# Objective
Write out all of the entries that follow, word for word, but skip the pictures.

[start]

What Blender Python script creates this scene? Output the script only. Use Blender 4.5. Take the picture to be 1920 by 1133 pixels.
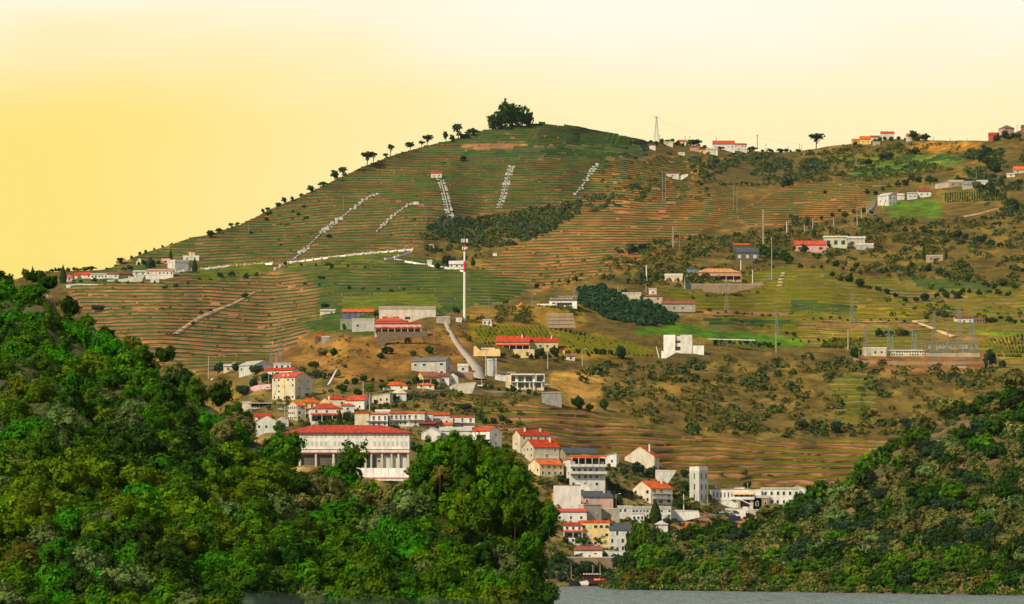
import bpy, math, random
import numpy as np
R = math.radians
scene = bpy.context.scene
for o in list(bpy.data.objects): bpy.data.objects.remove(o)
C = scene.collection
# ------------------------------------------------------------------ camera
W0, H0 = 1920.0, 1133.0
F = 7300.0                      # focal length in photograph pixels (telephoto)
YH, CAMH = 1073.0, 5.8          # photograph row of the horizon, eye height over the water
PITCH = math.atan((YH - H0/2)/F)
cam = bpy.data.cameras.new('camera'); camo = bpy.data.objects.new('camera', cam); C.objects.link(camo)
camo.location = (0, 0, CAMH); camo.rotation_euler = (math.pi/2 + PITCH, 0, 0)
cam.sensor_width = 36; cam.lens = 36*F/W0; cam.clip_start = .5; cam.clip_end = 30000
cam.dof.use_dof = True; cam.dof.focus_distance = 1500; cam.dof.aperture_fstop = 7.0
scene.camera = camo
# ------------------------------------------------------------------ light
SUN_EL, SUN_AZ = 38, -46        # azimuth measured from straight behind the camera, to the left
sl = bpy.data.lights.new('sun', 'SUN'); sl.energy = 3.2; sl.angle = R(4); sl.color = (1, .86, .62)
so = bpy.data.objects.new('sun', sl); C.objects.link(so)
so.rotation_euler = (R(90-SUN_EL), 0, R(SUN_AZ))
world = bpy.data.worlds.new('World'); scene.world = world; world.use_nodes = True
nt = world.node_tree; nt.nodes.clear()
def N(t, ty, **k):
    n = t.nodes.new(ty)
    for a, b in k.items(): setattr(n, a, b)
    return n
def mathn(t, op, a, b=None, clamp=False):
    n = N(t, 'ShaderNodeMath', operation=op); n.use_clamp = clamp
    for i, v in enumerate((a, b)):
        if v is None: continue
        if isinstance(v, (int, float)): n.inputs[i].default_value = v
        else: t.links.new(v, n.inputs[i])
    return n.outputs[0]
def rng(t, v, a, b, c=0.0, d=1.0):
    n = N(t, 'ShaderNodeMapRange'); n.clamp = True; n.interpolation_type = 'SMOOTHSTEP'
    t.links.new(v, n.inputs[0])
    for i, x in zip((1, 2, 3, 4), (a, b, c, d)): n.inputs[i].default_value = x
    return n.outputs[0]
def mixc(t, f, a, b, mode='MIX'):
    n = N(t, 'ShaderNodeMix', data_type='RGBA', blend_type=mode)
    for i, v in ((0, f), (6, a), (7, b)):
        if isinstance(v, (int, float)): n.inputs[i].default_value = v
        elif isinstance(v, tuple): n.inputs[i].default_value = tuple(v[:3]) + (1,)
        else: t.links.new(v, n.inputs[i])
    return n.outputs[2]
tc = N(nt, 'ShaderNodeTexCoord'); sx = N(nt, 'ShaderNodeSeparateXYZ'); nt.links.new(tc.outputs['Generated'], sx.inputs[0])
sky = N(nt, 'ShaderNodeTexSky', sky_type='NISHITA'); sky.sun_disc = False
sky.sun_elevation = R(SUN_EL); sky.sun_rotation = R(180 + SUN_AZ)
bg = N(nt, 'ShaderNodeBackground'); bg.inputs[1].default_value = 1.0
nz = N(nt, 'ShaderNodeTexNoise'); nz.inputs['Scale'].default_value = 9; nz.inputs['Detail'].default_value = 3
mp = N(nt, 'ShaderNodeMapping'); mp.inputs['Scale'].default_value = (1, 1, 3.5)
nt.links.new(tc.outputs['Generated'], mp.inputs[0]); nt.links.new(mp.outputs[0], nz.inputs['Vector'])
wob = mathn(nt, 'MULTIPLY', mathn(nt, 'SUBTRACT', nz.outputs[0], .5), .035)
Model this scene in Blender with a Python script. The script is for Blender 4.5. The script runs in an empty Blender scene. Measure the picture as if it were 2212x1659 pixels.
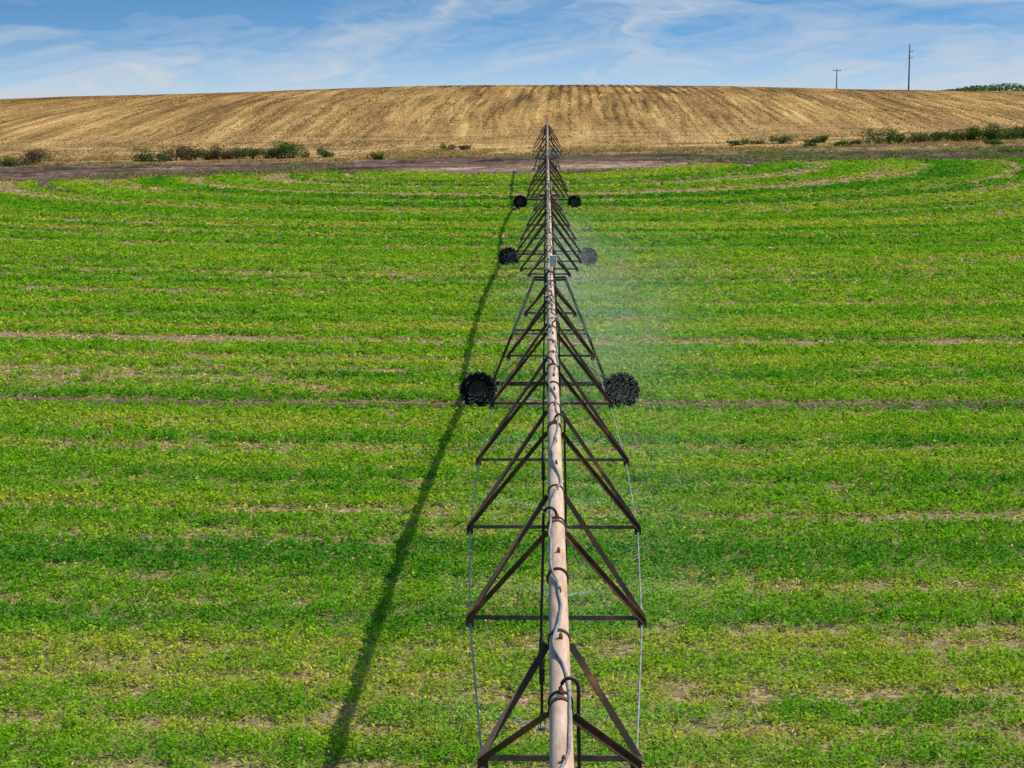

[end]

# Expected answer
What Blender Python script creates this scene? Output the script only. Use Blender 4.5. Take the picture to be 1920 by 1133 pixels.
import bpy, math, random
import numpy as np
R = math.radians
scene = bpy.context.scene
for o in list(bpy.data.objects): bpy.data.objects.remove(o)
C = scene.collection
# ------------------------------------------------------------------ camera
W0, H0 = 1920.0, 1133.0
F = 7300.0                      # focal length in photograph pixels (telephoto)
YH, CAMH = 1073.0, 5.8          # photograph row of the horizon, eye height over the water
PITCH = math.atan((YH - H0/2)/F)
cam = bpy.data.cameras.new('camera'); camo = bpy.data.objects.new('camera', cam); C.objects.link(camo)
camo.location = (0, 0, CAMH); camo.rotation_euler = (math.pi/2 + PITCH, 0, 0)
cam.sensor_width = 36; cam.lens = 36*F/W0; cam.clip_start = .5; cam.clip_end = 30000
cam.dof.use_dof = True; cam.dof.focus_distance = 1500; cam.dof.aperture_fstop = 7.0
scene.camera = camo
# ------------------------------------------------------------------ light
SUN_EL, SUN_AZ = 38, -46        # azimuth measured from straight behind the camera, to the left
sl = bpy.data.lights.new('sun', 'SUN'); sl.energy = 3.2; sl.angle = R(4); sl.color = (1, .86, .62)
so = bpy.data.objects.new('sun', sl); C.objects.link(so)
so.rotation_euler = (R(90-SUN_EL), 0, R(SUN_AZ))
world = bpy.data.worlds.new('World'); scene.world = world; world.use_nodes = True
nt = world.node_tree; nt.nodes.clear()
def N(t, ty, **k):
    n = t.nodes.new(ty)
    for a, b in k.items(): setattr(n, a, b)
    return n
def mathn(t, op, a, b=None, clamp=False):
    n = N(t, 'ShaderNodeMath', operation=op); n.use_clamp = clamp
    for i, v in enumerate((a, b)):
        if v is None: continue
        if isinstance(v, (int, float)): n.inputs[i].default_value = v
        else: t.links.new(v, n.inputs[i])
    return n.outputs[0]
def rng(t, v, a, b, c=0.0, d=1.0):
    n = N(t, 'ShaderNodeMapRange'); n.clamp = True; n.interpolation_type = 'SMOOTHSTEP'
    t.links.new(v, n.inputs[0])
    for i, x in zip((1, 2, 3, 4), (a, b, c, d)): n.inputs[i].default_value = x
    return n.outputs[0]
def mixc(t, f, a, b, mode='MIX'):
    n = N(t, 'ShaderNodeMix', data_type='RGBA', blend_type=mode)
    for i, v in ((0, f), (6, a), (7, b)):
        if isinstance(v, (int, float)): n.inputs[i].default_value = v
        elif isinstance(v, tuple): n.inputs[i].default_value = tuple(v[:3]) + (1,)
        else: t.links.new(v, n.inputs[i])
    return n.outputs[2]
tc = N(nt, 'ShaderNodeTexCoord'); sx = N(nt, 'ShaderNodeSeparateXYZ'); nt.links.new(tc.outputs['Generated'], sx.inputs[0])
sky = N(nt, 'ShaderNodeTexSky', sky_type='NISHITA'); sky.sun_disc = False
sky.sun_elevation = R(SUN_EL); sky.sun_rotation = R(180 + SUN_AZ)
bg = N(nt, 'ShaderNodeBackground'); bg.inputs[1].default_value = 1.0
nz = N(nt, 'ShaderNodeTexNoise'); nz.inputs['Scale'].default_value = 9; nz.inputs['Detail'].default_value = 3
mp = N(nt, 'ShaderNodeMapping'); mp.inputs['Scale'].default_value = (1, 1, 3.5)
nt.links.new(tc.outputs['Generated'], mp.inputs[0]); nt.links.new(mp.outputs[0], nz.inputs['Vector'])
wob = mathn(nt, 'MULTIPLY', mathn(nt, 'SUBTRACT', nz.outputs[0], .5), .035)
Model this scene in Blender with a Python script. The script is for Blender 4.5. The script runs in an empty Blender scene. Measure the picture as if it were 2212x1659 pixels.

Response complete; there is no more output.